Will Sea of Thieves dry out like Evolve did?

     It was shortly after watching the gameplay reveal during Microsofts showcase during E32016, that I really started to worry about the longevity of the upcoming title Sea of Thieves. Now let me preface that I am actually looking forward to playing the action-adventure pirate game sometime when it launches next year in 2017. I know that it will be an instant hit for me and my group of Xbox Live companions, trying to boast the baddest ship in the seven seas. As a matter of fact, we are already having arguments of who is going to be the “Music-guy” wielding musical instruments to give the rest of us a haunting sea melody as we look for buried treasure. This is the Rare developed game that I have been looking forward to playing since it’s glory days of Banjo-Kazooie, the kind of game that refuses to allow the player to stop smiling. But as quickly as my hype began to build- I immediately found myself wondering if the online community will give this the attention that it never gave other multiplayer games, such as Evolve?

     While the optimist in me wants to believe that a games fun-natured gameplay can transcend the normalities that you find wrong with a lot of multiplayer based games nowadays, the cold hard fact is that in order for this game to stay relevant months after the release of the game is entirely dependent on the players themselves, and their ability to pick up a microphone and communicate. In all areas of the game, this game demands collaboration amongst you and your team, the cheesy gameplay demo of people screaming at each other was more realistic than you probably think. From helping man the Crows Nest to watch for upcoming rocks, islands, and of course other ships- to informing the crew of holes in the side of your ship from enemy fodder, you must communicate with your team if you want your team to succeed. This is the reason that I compare this game to Evolve, many similarities follow the two in terms of player contribution demand, and we all know how that turned out for Evolve

     Now before you think I’m picking on Evolve, I enjoyed my time with that game but due to the issues that I am concerned about for Sea of Thieves, it was short lived. And from the way the community died out after a while, I know many out there had a similar experience. I feel like that could be a whole different topic in itself: is it wise for game developers to place so much trust in the community, that you the future of your title lives and dies by the online community? While there are definitely success stories for that, one right now is Overwatch; however with titles like Titanfall experiencing a similar fate, and Fable Legends was a key factor in a studios closing… It’s got to make you wonder if the reward is worth the risk. 
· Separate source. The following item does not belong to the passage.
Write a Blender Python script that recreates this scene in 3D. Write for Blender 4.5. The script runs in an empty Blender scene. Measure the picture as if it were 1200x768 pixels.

     I am looking forward to playing Rare’s upcoming title regardless of what the outcome may be a month or two later, but for the sake of the studio I hope that they find a crowd pleaser. The last thing that I wan’t to see is a world without developers willing to take risks in creativity to give us products like Sea of Thieves. You have to admit, although Call of Duty Battlefield are awesome annualized fall blockbusters, games would get boring pretty fast without your occasional cult classic or wild idea game. You need the Mirror’s Edge and Sea of Thieves to break the mold. Personally, I hope to find you all out on the seas, soaking up the sun, and enjoying the crew mates around you when Sea of Thieves hits shelves next year.

3 Replies to “Will Sea of Thieves dry out like Evolve did?”

  1. I am not trying to contradict you, but does the developer or publisher care about longevity of a game ? It cost money to keep servers going. So would it not be better for them to make their sales and for the community to die out in wait for a sequel? I do agree that it looks like a lot of fun, but it does not look like it’s a game that will last.

    1. They should, longevity is a selling point. It may cost money to keep the servers going but it is an investment for a stronger user base. I would rather buy a game that boasts longevity than a game I know is going to be abandoned in a month.

    2. In that case it can go either way. I would think that if a developer spends years on a game, they are banking on it selling huge up front with a long burn after to cover all the overhead they accrued with the dev cycle and marketing push. This is why you will see DLC & re-releases for most of these games. Server cost is huge, but games like Destiny and Call Of Duty with large existing communities producing huge numbers, that is whats going to keep the lights on.